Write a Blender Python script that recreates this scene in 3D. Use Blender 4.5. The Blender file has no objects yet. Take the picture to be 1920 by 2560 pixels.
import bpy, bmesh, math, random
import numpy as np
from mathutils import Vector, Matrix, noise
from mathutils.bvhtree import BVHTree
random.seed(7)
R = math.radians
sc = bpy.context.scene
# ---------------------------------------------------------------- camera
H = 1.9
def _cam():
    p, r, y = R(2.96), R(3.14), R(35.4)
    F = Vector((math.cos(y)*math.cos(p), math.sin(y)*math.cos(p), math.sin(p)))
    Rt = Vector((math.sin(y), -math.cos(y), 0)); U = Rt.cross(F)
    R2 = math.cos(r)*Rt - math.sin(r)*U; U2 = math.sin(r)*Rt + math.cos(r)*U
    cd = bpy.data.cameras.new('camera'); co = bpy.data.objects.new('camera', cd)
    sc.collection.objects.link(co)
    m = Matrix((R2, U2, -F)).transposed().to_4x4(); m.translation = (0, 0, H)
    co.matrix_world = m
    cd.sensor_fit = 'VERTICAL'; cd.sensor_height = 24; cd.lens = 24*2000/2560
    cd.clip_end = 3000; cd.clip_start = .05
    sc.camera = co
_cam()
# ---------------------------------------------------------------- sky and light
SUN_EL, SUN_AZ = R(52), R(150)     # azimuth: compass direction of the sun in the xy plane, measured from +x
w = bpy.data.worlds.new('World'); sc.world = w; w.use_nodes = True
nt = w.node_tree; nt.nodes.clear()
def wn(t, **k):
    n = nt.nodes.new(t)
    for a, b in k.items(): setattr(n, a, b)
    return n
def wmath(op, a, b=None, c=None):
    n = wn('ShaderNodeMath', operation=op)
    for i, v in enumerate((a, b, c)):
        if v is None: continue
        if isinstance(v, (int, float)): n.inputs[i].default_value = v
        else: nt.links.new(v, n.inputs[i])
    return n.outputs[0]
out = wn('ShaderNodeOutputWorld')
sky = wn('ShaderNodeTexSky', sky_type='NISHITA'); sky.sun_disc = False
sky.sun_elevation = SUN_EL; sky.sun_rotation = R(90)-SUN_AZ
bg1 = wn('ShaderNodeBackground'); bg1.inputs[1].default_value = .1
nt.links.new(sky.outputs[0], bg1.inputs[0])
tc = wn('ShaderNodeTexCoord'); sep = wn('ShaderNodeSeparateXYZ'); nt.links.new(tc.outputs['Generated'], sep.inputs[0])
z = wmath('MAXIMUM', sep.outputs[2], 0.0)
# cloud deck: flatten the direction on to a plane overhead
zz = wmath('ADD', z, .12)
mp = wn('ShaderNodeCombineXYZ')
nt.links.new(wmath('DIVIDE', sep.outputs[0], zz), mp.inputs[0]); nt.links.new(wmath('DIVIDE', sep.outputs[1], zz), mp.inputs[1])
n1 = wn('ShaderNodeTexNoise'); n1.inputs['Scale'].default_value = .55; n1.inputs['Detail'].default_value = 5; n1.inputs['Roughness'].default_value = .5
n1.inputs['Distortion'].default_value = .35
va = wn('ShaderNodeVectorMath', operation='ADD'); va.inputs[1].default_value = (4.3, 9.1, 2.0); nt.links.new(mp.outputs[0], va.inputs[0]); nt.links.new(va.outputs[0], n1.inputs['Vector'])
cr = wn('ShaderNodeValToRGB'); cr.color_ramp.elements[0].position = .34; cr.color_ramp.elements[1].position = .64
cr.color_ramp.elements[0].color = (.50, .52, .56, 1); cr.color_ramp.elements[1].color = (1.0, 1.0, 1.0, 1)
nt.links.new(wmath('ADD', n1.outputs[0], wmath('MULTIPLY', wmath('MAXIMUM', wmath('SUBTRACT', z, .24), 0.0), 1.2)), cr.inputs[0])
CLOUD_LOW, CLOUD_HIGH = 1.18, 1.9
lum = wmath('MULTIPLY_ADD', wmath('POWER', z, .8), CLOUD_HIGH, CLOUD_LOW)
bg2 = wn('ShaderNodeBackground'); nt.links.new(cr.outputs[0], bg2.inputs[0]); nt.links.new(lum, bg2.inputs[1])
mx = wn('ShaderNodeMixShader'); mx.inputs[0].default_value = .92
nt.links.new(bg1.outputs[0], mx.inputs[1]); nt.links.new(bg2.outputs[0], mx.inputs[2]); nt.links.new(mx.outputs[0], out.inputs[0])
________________
## STATED GOAL
Reproduce the complete set of lines precisely as supplied.

## IN RESPONSE
Write a Blender Python script that recreates this scene in 3D. Use Blender 4.5. The Blender file has no objects yet. Take the picture to be 1920 by 2560 pixels.
import bpy, bmesh, math, random
import numpy as np
from mathutils import Vector, Matrix, noise
from mathutils.bvhtree import BVHTree
random.seed(7)
R = math.radians
sc = bpy.context.scene
# ---------------------------------------------------------------- camera
H = 1.9
def _cam():
    p, r, y = R(2.96), R(3.14), R(35.4)
    F = Vector((math.cos(y)*math.cos(p), math.sin(y)*math.cos(p), math.sin(p)))
    Rt = Vector((math.sin(y), -math.cos(y), 0)); U = Rt.cross(F)
    R2 = math.cos(r)*Rt - math.sin(r)*U; U2 = math.sin(r)*Rt + math.cos(r)*U
    cd = bpy.data.cameras.new('camera'); co = bpy.data.objects.new('camera', cd)
    sc.collection.objects.link(co)
    m = Matrix((R2, U2, -F)).transposed().to_4x4(); m.translation = (0, 0, H)
    co.matrix_world = m
    cd.sensor_fit = 'VERTICAL'; cd.sensor_height = 24; cd.lens = 24*2000/2560
    cd.clip_end = 3000; cd.clip_start = .05
    sc.camera = co
_cam()
# ---------------------------------------------------------------- sky and light
SUN_EL, SUN_AZ = R(52), R(150)     # azimuth: compass direction of the sun in the xy plane, measured from +x
w = bpy.data.worlds.new('World'); sc.world = w; w.use_nodes = True
nt = w.node_tree; nt.nodes.clear()
def wn(t, **k):
    n = nt.nodes.new(t)
    for a, b in k.items(): setattr(n, a, b)
    return n
def wmath(op, a, b=None, c=None):
    n = wn('ShaderNodeMath', operation=op)
    for i, v in enumerate((a, b, c)):
        if v is None: continue
        if isinstance(v, (int, float)): n.inputs[i].default_value = v
        else: nt.links.new(v, n.inputs[i])
    return n.outputs[0]
out = wn('ShaderNodeOutputWorld')
sky = wn('ShaderNodeTexSky', sky_type='NISHITA'); sky.sun_disc = False
sky.sun_elevation = SUN_EL; sky.sun_rotation = R(90)-SUN_AZ
bg1 = wn('ShaderNodeBackground'); bg1.inputs[1].default_value = .1
nt.links.new(sky.outputs[0], bg1.inputs[0])
tc = wn('ShaderNodeTexCoord'); sep = wn('ShaderNodeSeparateXYZ'); nt.links.new(tc.outputs['Generated'], sep.inputs[0])
z = wmath('MAXIMUM', sep.outputs[2], 0.0)
# cloud deck: flatten the direction on to a plane overhead
zz = wmath('ADD', z, .12)
mp = wn('ShaderNodeCombineXYZ')
nt.links.new(wmath('DIVIDE', sep.outputs[0], zz), mp.inputs[0]); nt.links.new(wmath('DIVIDE', sep.outputs[1], zz), mp.inputs[1])
n1 = wn('ShaderNodeTexNoise'); n1.inputs['Scale'].default_value = .55; n1.inputs['Detail'].default_value = 5; n1.inputs['Roughness'].default_value = .5
n1.inputs['Distortion'].default_value = .35
va = wn('ShaderNodeVectorMath', operation='ADD'); va.inputs[1].default_value = (4.3, 9.1, 2.0); nt.links.new(mp.outputs[0], va.inputs[0]); nt.links.new(va.outputs[0], n1.inputs['Vector'])
cr = wn('ShaderNodeValToRGB'); cr.color_ramp.elements[0].position = .34; cr.color_ramp.elements[1].position = .64
cr.color_ramp.elements[0].color = (.50, .52, .56, 1); cr.color_ramp.elements[1].color = (1.0, 1.0, 1.0, 1)
nt.links.new(wmath('ADD', n1.outputs[0], wmath('MULTIPLY', wmath('MAXIMUM', wmath('SUBTRACT', z, .24), 0.0), 1.2)), cr.inputs[0])
CLOUD_LOW, CLOUD_HIGH = 1.18, 1.9
lum = wmath('MULTIPLY_ADD', wmath('POWER', z, .8), CLOUD_HIGH, CLOUD_LOW)
bg2 = wn('ShaderNodeBackground'); nt.links.new(cr.outputs[0], bg2.inputs[0]); nt.links.new(lum, bg2.inputs[1])
mx = wn('ShaderNodeMixShader'); mx.inputs[0].default_value = .92
nt.links.new(bg1.outputs[0], mx.inputs[1]); nt.links.new(bg2.outputs[0], mx.inputs[2]); nt.links.new(mx.outputs[0], out.inputs[0])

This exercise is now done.